Introduction to the Router
Description
Learn how to use and maintain the most versatile tool in the shop: the router. With a router you can cut precision joinery, create edge profiles, and make perfect duplicates of furniture parts. In this one-day class, you'll get hands-on training using stationary and plunge routers as well as the router table while learning essential router techniques and safety.
You will learn how to make basic cuts, including edge-forming, plunge cuts for making mortises, and making jigs for door hinges. You'll also practice the dado cut, a joinery cut essential for basic cabinetry. You'll also walk away with an improved understanding of the variety of routers available on the market and their strengths and weaknesses through hands-on experience.
This is a skills-based class, so you will not make a finished product, but instead focus on edge shaping, plunge cuts, layout of lines, and making jigs. We recommend using class time to take notes on the tools needed and best practices for making reliable jigs for accurate cuts. We encourage you to bring your portable router to class, if you have one.
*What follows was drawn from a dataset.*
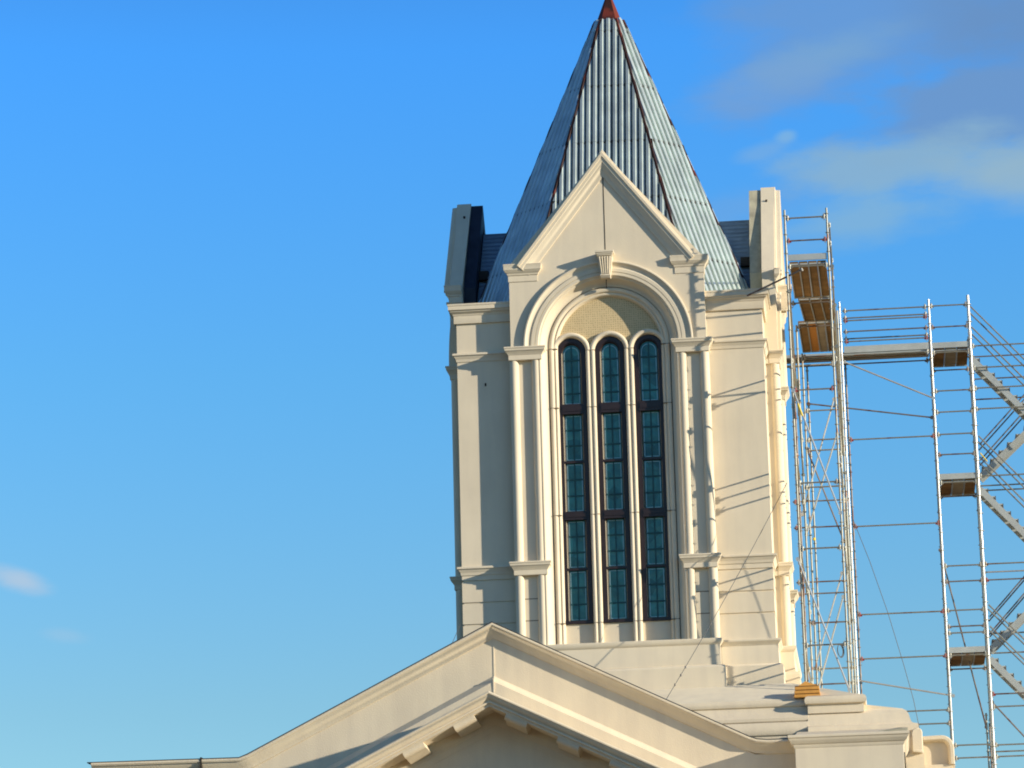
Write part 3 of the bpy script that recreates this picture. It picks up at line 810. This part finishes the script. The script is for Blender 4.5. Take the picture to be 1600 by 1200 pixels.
def wire(name, pts, r, label, mat=CABLE, knots=()):
    w = MB(mat)
    for a, b in zip(pts, pts[1:]): w.tube(a, b, r, n=6)
    for k in knots: w.tube(Vector(k) - Vector((0, 0, .03)), Vector(k) + Vector((0, 0, .03)), r * 2.2, n=6)
    return tag(w.build(name), label, 'cable' if 'cable' in name else 'rope')
wire('guy_cable', [(6.03, -5.0, 17.7), (6.40, -5.0, 16.6), (6.78, -5.0, 15.3), (7.10, -5.0, 14.0), (7.30, -5.0, 13.1), (7.45, -5.0, 12.1)], .008, 'thin slack cable hanging from the scaffold down to the parapet end')
A, B = Vector((4.42, -4.55, 18.78)), Vector((1.22, -5.98, 13.15))
rp_ = [A.lerp(B, t) - Vector((0, 0, .35 * math.sin(math.pi * t))) * .3 for t in [i / 12 for i in range(13)]]
wire('rope', rp_, .009, 'thin knotted rope slanting across the right front of the tower', knots=[rp_[10], rp_[11], A.lerp(B, .87) - Vector((0, 0, .05))])
wire('rope', [(-4.02, -4.1, 15.6), (-4.10, -4.6, 15.2), (-4.22, -5.2, 14.7)], .008, 'short thin rope trailing from the lower left tower corner')

# ================================================================== SCAFFOLD BESIDE THE TOWER
def rosettes(mb, x, y, z0, z1, mat, r=.055, step=.5, ph=0.0):
    z = math.ceil((z0 - ph) / step) * step + ph
    while z < z1 - .02:
        mb.tube((x, y, z - .006), (x, y, z + .006), r, mat, 8); z += step
def standard(x, y, z0, z1, parent, mat=STEEL, r=.026, name='standard'):
    m = MB(mat); zs = z0
    m.tube((x, y, z0), (x, y, z1), r, mat, 10)
    rosettes(m, x, y, z0, z1, mat, r * 2.1, ph=.09)
    zj = z1 - 1.1
    while zj > z0:                          # spigot joints
        m.tube((x, y, zj - .05), (x, y, zj + .05), r * 1.25, mat, 10); zj -= 2.0
    return m.build(name, parent=parent)
def heads(m, a, b, mat):
    a, b = Vector(a), Vector(b); d = (b - a).normalized()
    for p, s in ((a, 1), (b, -1)):
        q = p + d * s * .07
        m.tube(q - Vector((0, 0, .055)), q + Vector((0, 0, .055)), .034, mat, 6)
        m.tube(p + d * s * .03 - Vector((0, 0, .02)), p + d * s * .14 - Vector((0, 0, .02)), .028, mat, 6)
        m.box(q.x - .012, q.x + .012, q.y - .03, q.y + .03, q.z - .09, q.z + .09, STEELB)
def ledger(a, b, parent, mat=STEEL, r=.021, hm=None, name='ledger'):
    m = MB(mat); m.tube(a, b, r, mat, 8)
    heads(m, a, b, hm or mat)
    return m.build(name, parent=parent)
def brace(a, b, parent, mat=STEEL, r=.022):
    m = MB(mat); m.tube(a, b, r, mat, 8)
    a, b = Vector(a), Vector(b)
    for p in (a, b): m.tube(p - Vector((0, .03, 0)), p + Vector((0, .03, 0)), .05, mat, 8)
    return m.build('brace', parent=parent)

scA = empty('scaffold_tower', (5.25, -.4, 12.4), 'narrow tube scaffold with plank deck close against the tower', 'scaffold')
class Shift:
    def __init__(s, root): s.root = root
def fix(root):        # parts were modelled in world metres
    for ch in root.children: ch.location = -root.location
ZD = 24.33
rows = [(-5.2, 4.68, 5.745, 25.74, 25.74), (-1.63, 4.66, 5.80, 25.0, 25.15), (0.95, 4.74, 5.86, 24.25, 24.6), (4.45, 4.80, 5.91, 24.3, 25.74), (5.70, 4.90, 5.99, 24.2, 24.4)]
for i, (y, xl, xr, zl, zr) in enumerate(rows):
    standard(xl, y, 12.4, zl, scA, STEEL if i != 1 else STEELD)
    standard(xr, y, 12.4, zr, scA, (STEEL, STEEL, STEEL, STEELB, STEELD)[i])
standard(4.50, 3.3, 12.4, 23.6, scA, STEEL)
# guard rails in front and level ledgers at each frame
def L(row, z, mat=STEEL, hm=None, x0=None, x1=None):
    y, xl, xr = rows[row][:3]
    ledger((xl if x0 is None else x0, y, z), (xr if x1 is None else x1, y, z), scA, mat, hm=hm)
L(0, 25.52); L(0, 24.92, STEELD, REDP)
L(0, 24.24); L(1, 24.20, STEELD); L(2, 24.20, STEELD); L(3, 24.20, STEELD)
for z, r_, mt, hm in ((21.02, 0, STEEL, REDP), (22.64, 3, STEEL, None), (21.80, 3, STEEL, None), (21.50, 3, STEEL, STEELD), (18.63, 0, STEEL, None), (19.75, 2, STEEL, None), (20.06, 3, STEELD, REDP),
                      (19.32, 3, STEELD, REDP), (16.96, 0, STEEL, None), (17.78, 3, STEELD, None), (17.45, 3, STEELD, None), 
                      (16.07, 2, STEELD, None), (14.53, 0, STEEL, None), (15.35, 3, STEEL, None), (14.92, 3, STEELD, None)):
    L(r_, z, mt, hm, x0=4.35 if mt is STEELD and r_ == 3 else None)
# ledgers running in depth on both sides (they throw the slanting shadows on the front)
for x in (4.70, 5.80):
    for (ya, yb) in ((-5.2, -1.63), (-1.63, .95), (.95, 4.45)):
        for z in (21.80, 19.35, 16.93, 14.45) + ((24.82, 25.30) if ya == -5.2 and x > 5 else ()):
            ledger((x, ya, z), (x, yb, z), scA, STEEL)
for (xa, za, xb, zb, y) in ((4.70, 21.0, 5.73, 17.82, -5.26), (4.62, 16.70, 5.74, 13.38, -5.26), (5.63, 22.95, 4.60, 19.70, 4.50), (5.70, 21.2, 4.75, 18.47, .99), (4.80, 21.6, 5.72, 18.9, 4.55),
                            (5.62, 18.0, 4.75, 15.37, 4.50), (5.65, 16.75, 4.88, 14.3, .99)):
    brace((xa, y, za), (xb, y, zb), scA, STEELD if y == 4.55 else STEELB)
for x, ya, za, yb, zb in ((5.82, -5.2, 24.2, -1.63, 22.1), (5.82, -1.63, 24.1, .95, 22.1), (5.84, -5.2, 22.1, -1.63, 20.1), (5.84, -1.63, 18.1, .95, 16.1), (4.74, -1.63, 22.1, .95, 20.1), (4.72, -5.2, 23.6, -1.63, 21.6), (5.86, .95, 20.1, 4.45, 18.1)):
    brace((x, ya, za), (x, yb, zb), scA, STEEL)
# deck boards
def boards(x0, x1, y0, y1, z, mats, parent, n, axis='y', skewx=0.0):
    w = (x1 - x0) / n if axis == 'y' else (y1 - y0) / n
    for i in range(n):
        m = MB(mats[i % len(mats)]); g_ = .008
        if axis == 'y':
            a, b = x0 + i * w + g_, x0 + (i + 1) * w - g_
            m.add([(a, y0, z), (b, y0, z), (b + skewx, y1, z), (a + skewx, y1, z), (a, y0, z + .05), (b, y0, z + .05), (b + skewx, y1, z + .05), (a + skewx, y1, z + .05)],
                  [(0, 1, 2, 3), (4, 5, 6, 7), (0, 1, 5, 4), (1, 2, 6, 5), (2, 3, 7, 6), (3, 0, 4, 7)])
            m.box(a - g_, a + .022, y0 + .0, y1 - .0, z - .025, z + .06, TOE) if not skewx else m.add(
                [(a - g_, y0, z - .03), (a + .02, y0, z - .03), (a + .02 + skewx, y1, z - .03), (a - g_ + skewx, y1, z - .03), (a - g_, y0, z + .02), (a + .02, y0, z + .02), (a + .02 + skewx, y1, z + .02), (a - g_ + skewx, y1, z + .02)],
                [(0, 1, 2, 3), (4, 5, 6, 7), (0, 1, 5, 4), (1, 2, 6, 5), (2, 3, 7, 6), (3, 0, 4, 7)], TOE)
            for yy in (y0, y1 - .05): m.box((a + skewx * (yy > y0)), (b + skewx * (yy > y0)), yy, yy + .05, z - .03, z, TOE)
        else:
            a, b = y0 + i * w + g_, y0 + (i + 1) * w - g_
            m.box(x0, x1, a, b, z, z + .05); m.box(x0, x1, a - g_, a + .02, z - .03, z + .06, TOE)
        m.build('deck_board', parent=parent, smooth=0)
boards(4.74, 5.68, -5.15, -1.72, 24.33, [PLY], scA, 4, skewx=.03)
boards(4.86, 5.72, -1.55, .88, 24.33, [PLY], scA, 3, skewx=.10)
boards(4.78, 5.74, 1.02, 4.38, 24.33, [PLY, PLYO, PLYG, PLY], scA, 4, skewx=.04)
m = MB(TOE); m.box(4.72, 5.70, -5.20, -5.16, 24.40, 24.56)
m.build('toe_board', parent=scA, smooth=0)
m = MB(YEL); m.tube((4.80, -5.29, 20.65), (4.90, -5.29, 20.33), .024); m.build('yellow_tape', parent=scA)
m = MB(YEL); m.tube((4.90, 4.45, 18.95), (4.90, 4.45, 19.02), .04); m.build('yellow_tape', parent=scA)
ledger((5.80, -5.2, 19.05), (5.80, -1.63, 19.05), scA, STEEL)
fix(scA)
cl = MB(CABLE)
for k in range(3):
    rr = .17 - .012 * k
    ring_ = [(5.58 + rr * .45 * math.cos(t) - .01 * k, -5.30 + rr * .8 * math.cos(t), 14.35 + rr * math.sin(t)) for t in [2 * math.pi * i / 20 for i in range(21)]]
    for a, b in zip(ring_, ring_[1:]): cl.tube(a, b, .008, n=6)
tag(cl.build('cable_coil'), 'loop of dark cable hung on the front of the scaffold near the roof', 'cable coil')
tie = MB(STEELD, STEELB)
tie.tube((3.62, -4.52, 23.72), (5.05, -5.27, 24.13), .024, STEELD, 10); tie.tube((5.05, -5.27, 24.13), (5.07, -5.28, 24.135), .045, STEELB, 12)
tag(tie.build('tie_tube'), 'dark slanting tube with a pale end, reaching from the scaffold to the tower cornice', 'scaffold tube')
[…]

Date: Sun., Feb. 9, 10 AM to 4 PM
Instructor: Max Smith
Class size (max.): 8
Attendance (min.): 4*
Skill level: basic
Prerequisites: none
Registration
Household Member & Above: $165**
Individual Member: $173**
General Public: $191
Register By: Jan. 29
*Classes that do not meet the minimum attendance number may be cancelled or rescheduled. If so, you will receive a full refund, or class credit, regardless of the cancellation date.
**We encourage students to become members (for as little as $30/year) to receive 10-15% off class tuition. You must be a current member on the date of registering to receive your discount. Please login to activate your member discount. To become a new member, please sign up here, or call 845-338-0071.
Instructor: Max Smith is a multidisciplinary craftsman with ten years of experience in woodworking in various forms, stringed instrument repair and making, piano tuning and repair, boatbuilding, cabinetmaking, and as Maintenance Coordinator for the Beacon Sloop Club. He teaches Introduction to Furniture Restoration and Foundations of Woodworking at the WBS and has participated as a skills demonstrator at the Eric Sloane Museum in Kent, CT. Max lives in Kingston, where he frequently sails his 15' Goat Island Skiff, inviting friends and teaching them the basics of sailing.